Finite Intersection Property - Applications

Applications

Theorem

Let X be a compact Hausdorff space that satisfies the property that no one-point set is open. If X has more than one point, then X is uncountable.

Before proving this, we give some examples:

1. We cannot eliminate the Hausdorff condition; a countable set with the indiscrete topology is compact, has more than one point, and satisfies the property that no one point sets are open, but is not uncountable.

2. We cannot eliminate the compactness condition as the set of all rational numbers shows.

3. We cannot eliminate the condition that one point sets cannot be open as a finite space given the discrete topology shows.

Proof of theorem:

Let X be a compact Hausdorff space. We will show that if U is a nonempty, open subset of X and if x is a point of X, then there is a neighbourhood V contained in U whose closure doesn’t contain x (x may or may not be in U). First of all, choose y in U different from x (if x is in U, then there must exist such a y for otherwise U would be an open one point set; if x isn’t in U, this is possible since U is nonempty). Then by the Hausdorff condition, choose disjoint neighbourhoods W and K of x and y respectively. Then (K ∩ U) will be a neighbourhood of y contained in U whose closure doesn’t contain x as desired.
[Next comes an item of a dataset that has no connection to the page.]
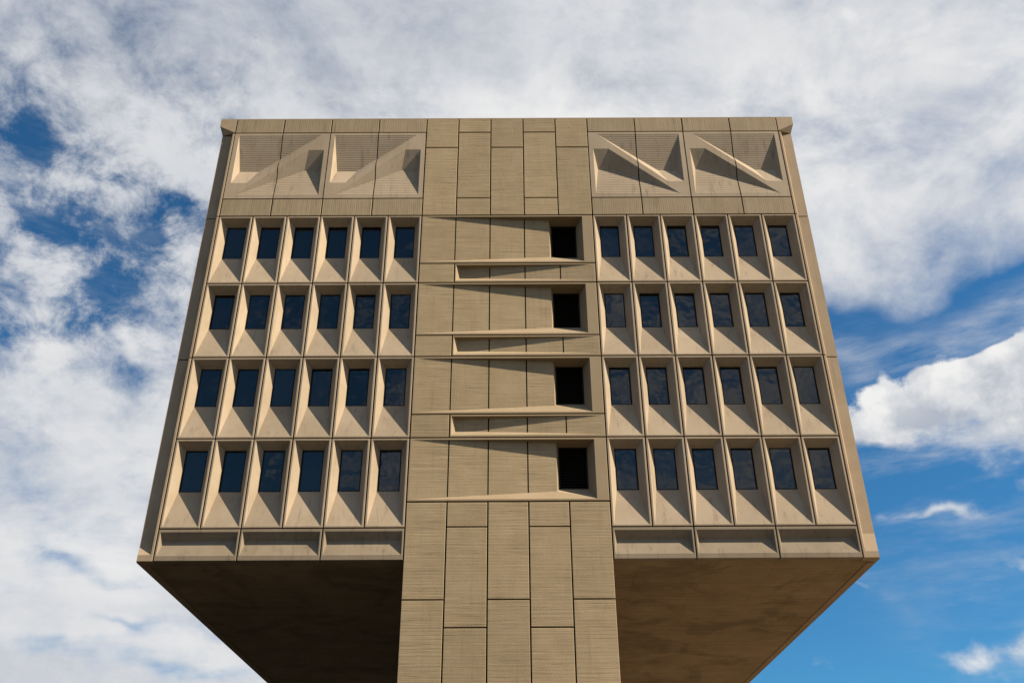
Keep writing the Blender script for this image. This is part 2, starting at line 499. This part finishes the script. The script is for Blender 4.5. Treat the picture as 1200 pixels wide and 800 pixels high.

Now suppose ƒ is a bijective function from Z (the positive integers) to X. Denote the points of the image of Z under ƒ as {x₁, x₂, ……}. Let X be the first open set and choose a neighbourhood U₁ contained in X whose closure doesn’t contain x₁. Secondly, choose a neighbourhood U₂ contained in U₁ whose closure doesn’t contain x₂. Continue this process whereby choosing a neighbourhood U_n+1 contained in U_n whose closure doesn’t contain x_n+1. Note that the collection {U_i} for i in the positive integers satisfies the finite intersection property and hence the intersection of their closures is nonempty (by the compactness of X). Therefore there is a point x in this intersection. No x_i can belong to this intersection because x_i doesn’t belong to the closure of U_i. This means that x is not equal to x_i for all i and ƒ is not surjective; a contradiction. Therefore, X is uncountable.

Corollary

Every closed interval (a < b) is uncountable. Therefore, the set of real numbers is uncountable.

Corollary

Every locally compact Hausdorff space that is also perfect is uncountable.

Proof

Suppose X is a locally compact Hausdorff space that is perfect and compact. Then it immediately follows that X is uncountable (from the theorem). If X is a locally compact Hausdorff, perfect space that is not compact, then the one-point compactification of X is a compact Hausdorff space that is also perfect. It follows that the one point compactification of X is uncountable. Therefore X is uncountable (deleting a point from an uncountable set still retains the uncountability of that set).